Mustached journalists and tin-foil totting radio hosts are always going on about how the government is tapping phone calls and using facial recognition software (or microwaves according to Kellyane Conoway) to spy on us. We’re supposed to check the changing rooms at stores for hidden cameras; tape over laptop webcams; check phone lines for suspicious sounds and basically live with the belief that anything that can be used to spy on us. It is bound to make us paranoid.


“I can’t shake the feeling that I’m being watched”



Talking about paranoia and the loss of privacy-I can’t shake the prickling sensation of being watched! Strangely enough I get that feeling in my own house. Nothing as far-fetched as the ISI, MI6 or NSA;

It’s just  the neighbors.

Being from a family that believes in “Hum tume tang nai keray gay tm hume na kero” it is hard for me to to understand the spies that linger around in my neighborhood.   The astonishing thing is, my neighbors don’t even need the assistance of phones, laptops, microwaves or any other technology for that matter; they have the most powerful and efficient method: Binoculars. *I’m kidding,  the secret is that they are an advanced version of our species , especially modified with heightened senses that are used to keep a look out.  I admit, I might be overreacting a little. Maybe they’re just genuinely concerned friendly neighbors and I’m being dramatic.

Although it’s become a desi custom to poke our noses where they don’t belong, it doesn’t actually justify doing it. If only we could teach that to adults with a stare and a firm, “No, buri baat!!”, like we do with our kids!




Speaking of nosy neighbors. Recently, I’ve begun to notice more and more incidents that have been feeding my paranoia. Which leads me to conclude that we have finally managed to become the center of their attention. Yay us. I wish they would just get a Smart TV and subscribe to Netflix like every other normal family. Let me explain why.

Meet Uncle Khawmkha


Due to ongoing construction in our house, Uncle Khawmkha our neighbour, crossed our house thrice on his way for his afternoon prayers to a masjid no where near our house to venture an opinion no one asked of him –  ‘tussi beam ghalat daali ai’. The super spy Uncle K. started advising the construction workers so frequently, that eventually every time the azaan would sound the workers would take cover until Uncle Khawmkha had made his round and left.


His loving son Bubloo


On Ramazan, we ran out of potatoes. We are all well aware of how incomplete Iftari feels without pakoras – it was a calamity. Before we could contemplate what to do, the bell rang; my neighbors youngest son, Bubloo, dropped in with a basket of potatoes saying his mother thought we might need them. It wasn’t creepy at all. That night, I dreamt of the neighbors watching TV while having dinner, but instead of the stereotypical HUM TV Dramas, they were watching us as we went about doing our chores at home.

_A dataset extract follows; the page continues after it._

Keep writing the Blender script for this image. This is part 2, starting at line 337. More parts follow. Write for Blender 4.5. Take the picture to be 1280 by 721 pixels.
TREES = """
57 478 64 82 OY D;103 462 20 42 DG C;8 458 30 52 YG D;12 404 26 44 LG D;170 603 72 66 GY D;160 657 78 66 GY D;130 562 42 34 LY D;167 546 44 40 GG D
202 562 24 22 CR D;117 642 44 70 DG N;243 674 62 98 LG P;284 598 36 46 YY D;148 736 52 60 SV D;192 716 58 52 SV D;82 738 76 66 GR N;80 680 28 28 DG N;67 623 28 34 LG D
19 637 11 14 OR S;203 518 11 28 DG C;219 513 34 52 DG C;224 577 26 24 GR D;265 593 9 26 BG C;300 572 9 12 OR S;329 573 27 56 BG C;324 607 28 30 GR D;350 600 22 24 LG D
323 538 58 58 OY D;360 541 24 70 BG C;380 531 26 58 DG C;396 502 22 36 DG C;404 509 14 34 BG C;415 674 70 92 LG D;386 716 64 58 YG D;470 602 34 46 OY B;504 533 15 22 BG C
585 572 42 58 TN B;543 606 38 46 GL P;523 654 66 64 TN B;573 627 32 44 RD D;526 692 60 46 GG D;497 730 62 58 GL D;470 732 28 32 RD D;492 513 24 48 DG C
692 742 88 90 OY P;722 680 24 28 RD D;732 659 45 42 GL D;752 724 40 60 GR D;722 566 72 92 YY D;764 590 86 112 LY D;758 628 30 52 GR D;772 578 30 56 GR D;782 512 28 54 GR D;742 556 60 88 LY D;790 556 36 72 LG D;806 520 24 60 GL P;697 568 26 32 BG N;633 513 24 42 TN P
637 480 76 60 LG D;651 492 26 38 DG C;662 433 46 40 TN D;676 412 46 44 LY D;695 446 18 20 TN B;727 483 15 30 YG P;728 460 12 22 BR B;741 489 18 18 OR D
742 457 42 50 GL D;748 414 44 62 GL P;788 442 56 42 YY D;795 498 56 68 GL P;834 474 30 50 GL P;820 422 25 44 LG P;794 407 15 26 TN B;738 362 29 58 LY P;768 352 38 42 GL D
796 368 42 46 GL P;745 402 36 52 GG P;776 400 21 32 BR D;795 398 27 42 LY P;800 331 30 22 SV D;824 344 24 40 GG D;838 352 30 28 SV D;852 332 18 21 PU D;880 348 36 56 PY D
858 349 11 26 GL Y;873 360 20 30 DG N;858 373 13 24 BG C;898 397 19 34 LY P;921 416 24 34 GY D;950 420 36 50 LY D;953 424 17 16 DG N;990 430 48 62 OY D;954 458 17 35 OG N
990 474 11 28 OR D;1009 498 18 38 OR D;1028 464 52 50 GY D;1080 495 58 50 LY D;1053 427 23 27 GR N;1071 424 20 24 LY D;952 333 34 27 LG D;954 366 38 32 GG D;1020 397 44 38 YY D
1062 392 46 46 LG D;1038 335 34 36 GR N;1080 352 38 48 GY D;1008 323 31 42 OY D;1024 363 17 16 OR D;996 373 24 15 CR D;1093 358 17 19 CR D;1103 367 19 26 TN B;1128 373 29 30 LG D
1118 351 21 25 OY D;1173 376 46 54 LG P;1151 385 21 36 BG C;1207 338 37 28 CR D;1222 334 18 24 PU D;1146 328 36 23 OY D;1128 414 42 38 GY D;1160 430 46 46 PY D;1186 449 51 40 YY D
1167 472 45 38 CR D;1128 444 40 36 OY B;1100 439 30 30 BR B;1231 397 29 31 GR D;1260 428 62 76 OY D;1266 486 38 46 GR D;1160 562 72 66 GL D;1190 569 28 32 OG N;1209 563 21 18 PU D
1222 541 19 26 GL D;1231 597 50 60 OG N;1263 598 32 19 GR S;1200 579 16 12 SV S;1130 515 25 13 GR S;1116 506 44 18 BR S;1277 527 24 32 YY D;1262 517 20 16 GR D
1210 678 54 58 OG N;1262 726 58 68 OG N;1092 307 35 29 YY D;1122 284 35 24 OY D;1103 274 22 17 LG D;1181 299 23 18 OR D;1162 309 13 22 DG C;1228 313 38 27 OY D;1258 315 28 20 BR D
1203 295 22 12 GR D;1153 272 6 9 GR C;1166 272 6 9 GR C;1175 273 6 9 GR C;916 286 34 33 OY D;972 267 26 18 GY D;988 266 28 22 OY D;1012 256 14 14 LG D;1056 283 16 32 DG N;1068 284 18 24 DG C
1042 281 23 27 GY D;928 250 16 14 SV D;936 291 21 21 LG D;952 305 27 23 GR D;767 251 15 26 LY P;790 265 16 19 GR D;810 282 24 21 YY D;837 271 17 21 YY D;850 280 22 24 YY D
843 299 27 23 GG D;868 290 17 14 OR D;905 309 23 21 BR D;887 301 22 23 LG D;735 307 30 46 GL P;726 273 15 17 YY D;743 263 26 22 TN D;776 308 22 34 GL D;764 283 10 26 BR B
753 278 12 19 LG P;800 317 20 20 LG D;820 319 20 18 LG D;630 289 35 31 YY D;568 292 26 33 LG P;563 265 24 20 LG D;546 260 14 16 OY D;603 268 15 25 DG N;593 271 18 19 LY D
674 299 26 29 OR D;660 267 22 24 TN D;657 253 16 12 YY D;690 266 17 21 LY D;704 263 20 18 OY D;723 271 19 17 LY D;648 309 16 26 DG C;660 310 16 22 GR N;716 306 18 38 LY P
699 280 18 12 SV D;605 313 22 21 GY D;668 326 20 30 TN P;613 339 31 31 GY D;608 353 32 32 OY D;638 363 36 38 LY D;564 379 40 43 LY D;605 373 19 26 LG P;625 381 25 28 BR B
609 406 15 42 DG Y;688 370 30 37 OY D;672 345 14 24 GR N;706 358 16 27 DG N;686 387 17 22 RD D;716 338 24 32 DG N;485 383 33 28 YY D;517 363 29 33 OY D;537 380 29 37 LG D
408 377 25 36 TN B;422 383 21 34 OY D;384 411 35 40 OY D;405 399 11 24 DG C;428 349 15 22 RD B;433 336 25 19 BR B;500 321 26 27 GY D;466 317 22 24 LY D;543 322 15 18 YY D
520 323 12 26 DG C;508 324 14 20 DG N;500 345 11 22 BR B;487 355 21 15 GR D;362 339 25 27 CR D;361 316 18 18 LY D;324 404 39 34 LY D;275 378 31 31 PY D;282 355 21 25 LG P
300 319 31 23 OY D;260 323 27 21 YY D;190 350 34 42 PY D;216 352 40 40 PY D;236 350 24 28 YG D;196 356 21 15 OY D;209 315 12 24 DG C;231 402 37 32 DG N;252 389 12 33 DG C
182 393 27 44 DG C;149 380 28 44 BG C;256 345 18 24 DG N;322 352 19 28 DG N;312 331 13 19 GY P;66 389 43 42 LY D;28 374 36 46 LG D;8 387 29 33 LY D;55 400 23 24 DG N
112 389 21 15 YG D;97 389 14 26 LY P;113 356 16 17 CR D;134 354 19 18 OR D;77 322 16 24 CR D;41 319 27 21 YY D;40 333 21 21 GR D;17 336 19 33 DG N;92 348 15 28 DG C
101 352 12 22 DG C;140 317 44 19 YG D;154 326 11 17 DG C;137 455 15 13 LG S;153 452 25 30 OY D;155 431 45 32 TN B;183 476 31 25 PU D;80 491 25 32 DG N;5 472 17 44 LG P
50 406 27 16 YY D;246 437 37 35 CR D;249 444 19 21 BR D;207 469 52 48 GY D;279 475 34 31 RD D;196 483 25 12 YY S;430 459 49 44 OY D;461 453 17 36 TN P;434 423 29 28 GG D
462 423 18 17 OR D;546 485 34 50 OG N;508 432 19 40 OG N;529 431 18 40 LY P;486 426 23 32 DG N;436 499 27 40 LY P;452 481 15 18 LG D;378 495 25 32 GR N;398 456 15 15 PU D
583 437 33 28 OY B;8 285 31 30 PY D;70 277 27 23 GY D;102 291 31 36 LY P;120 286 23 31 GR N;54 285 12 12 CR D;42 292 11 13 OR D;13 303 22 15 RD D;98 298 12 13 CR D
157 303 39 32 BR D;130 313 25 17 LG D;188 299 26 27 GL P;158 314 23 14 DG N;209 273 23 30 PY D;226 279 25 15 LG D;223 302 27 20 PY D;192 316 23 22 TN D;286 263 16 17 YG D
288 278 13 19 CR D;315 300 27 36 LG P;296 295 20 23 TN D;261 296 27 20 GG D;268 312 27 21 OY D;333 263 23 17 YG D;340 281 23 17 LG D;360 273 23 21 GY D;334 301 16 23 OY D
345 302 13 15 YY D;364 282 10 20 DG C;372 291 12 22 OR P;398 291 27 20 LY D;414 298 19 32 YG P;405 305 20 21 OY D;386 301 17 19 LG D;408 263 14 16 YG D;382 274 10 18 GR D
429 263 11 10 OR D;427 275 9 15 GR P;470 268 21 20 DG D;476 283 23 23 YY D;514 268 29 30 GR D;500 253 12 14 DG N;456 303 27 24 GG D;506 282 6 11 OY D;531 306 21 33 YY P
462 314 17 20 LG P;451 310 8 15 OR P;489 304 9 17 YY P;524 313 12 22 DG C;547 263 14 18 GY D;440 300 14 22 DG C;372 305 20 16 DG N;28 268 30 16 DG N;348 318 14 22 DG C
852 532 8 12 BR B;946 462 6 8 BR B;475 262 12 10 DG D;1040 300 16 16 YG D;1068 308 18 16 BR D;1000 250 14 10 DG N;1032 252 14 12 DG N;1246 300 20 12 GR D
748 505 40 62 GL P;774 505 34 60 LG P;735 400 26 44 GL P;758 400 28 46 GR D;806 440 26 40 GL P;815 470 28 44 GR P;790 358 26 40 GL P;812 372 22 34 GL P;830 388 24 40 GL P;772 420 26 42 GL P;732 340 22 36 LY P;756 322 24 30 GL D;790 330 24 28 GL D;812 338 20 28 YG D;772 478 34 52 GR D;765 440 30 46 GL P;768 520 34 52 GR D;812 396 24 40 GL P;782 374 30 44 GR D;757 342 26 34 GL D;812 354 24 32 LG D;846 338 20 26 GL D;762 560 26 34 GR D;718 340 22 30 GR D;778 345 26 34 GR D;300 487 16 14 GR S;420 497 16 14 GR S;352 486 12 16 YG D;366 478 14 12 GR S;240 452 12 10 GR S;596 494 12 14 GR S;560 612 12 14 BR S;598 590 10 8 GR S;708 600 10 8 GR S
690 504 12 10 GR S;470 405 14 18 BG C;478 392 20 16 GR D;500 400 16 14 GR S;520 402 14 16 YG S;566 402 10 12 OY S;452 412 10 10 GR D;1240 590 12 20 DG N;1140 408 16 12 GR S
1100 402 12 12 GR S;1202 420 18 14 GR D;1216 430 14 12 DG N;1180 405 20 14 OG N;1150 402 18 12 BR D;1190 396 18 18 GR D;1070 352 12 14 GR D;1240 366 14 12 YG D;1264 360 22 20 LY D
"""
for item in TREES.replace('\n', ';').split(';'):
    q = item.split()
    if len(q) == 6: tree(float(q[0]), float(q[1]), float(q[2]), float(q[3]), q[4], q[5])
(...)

We haven’t bothered to invest in a security system because our neighbours do the job efficiently enough. They know the number plates of every single one of our relatives’ cars. Every time someone comes over in a car they don’t recognise, they are very intrigued about who it is. Security reasons you know.

And his beautiful wife, Baby Aunty




Last Eid my friend sent me a cake; her brother dropped it off at Uncle Khwamkhas place as we weren’t home. Baby Aunty came over to give us the cake in person the next day and proceeded to tell my mum ‘Baji, kal late night aik munda aya se Minno wastay cake lay kay.’ My mother didn’t reply so she proceeded to ask, ‘Tada rishtedaar se ke…?’. We all know what happened to the curious cat, but that didn’t stop Baby Aunty. On and on she went, sticking her nose where it did not belong.

It’s a mystery who gave them our landline number, but ever since Baby Aunty got ahold of it, our phone hasn’t stopped ringing. Aunty Baby regularly uses it for “emergencies” like “Hayee beta there’s a young man named Careem outside,  says you called him!” or “Apple wala charger haina apkay pas?”

The houses are close enough so if nobody picks up she just hollers “I can hear the landline ringing, pick it up it’s me calling!!”. Oh Thank God it’s you Aunty! We thought it might be some nosy relative!

My sister has shamelessly started following Aunty Baby’s lead, calling the landline whenever she wants something delivered to her room. Thanks for setting the example Aunty.


If you think that’s bad you’ll love whats coming next.


Just last week we heard a crash and a thud from their house, on investigation I found Aunty on the floor with a chair toppled over, right next to the wall dividing our houses! Why was she standing on a chair near our wall you ask? Her reply “Well, if you guys had talked a little louder this wouldn’t have happened.”

Now that was the last straw.

It does seem unbelievable doesn’t it! If my word isn’t enough you’re always welcome to come check for yourself; the house is on sale! (I wish)

The situation was dire, but we didn’t want to move, so we did the next best thing. We now have two guard dogs that run a perimeter around our house every half an hour.


Chotu and Motu have got this.


Can’t say I’ll miss the neighbours much, but who knows what technological advances they will come up with next.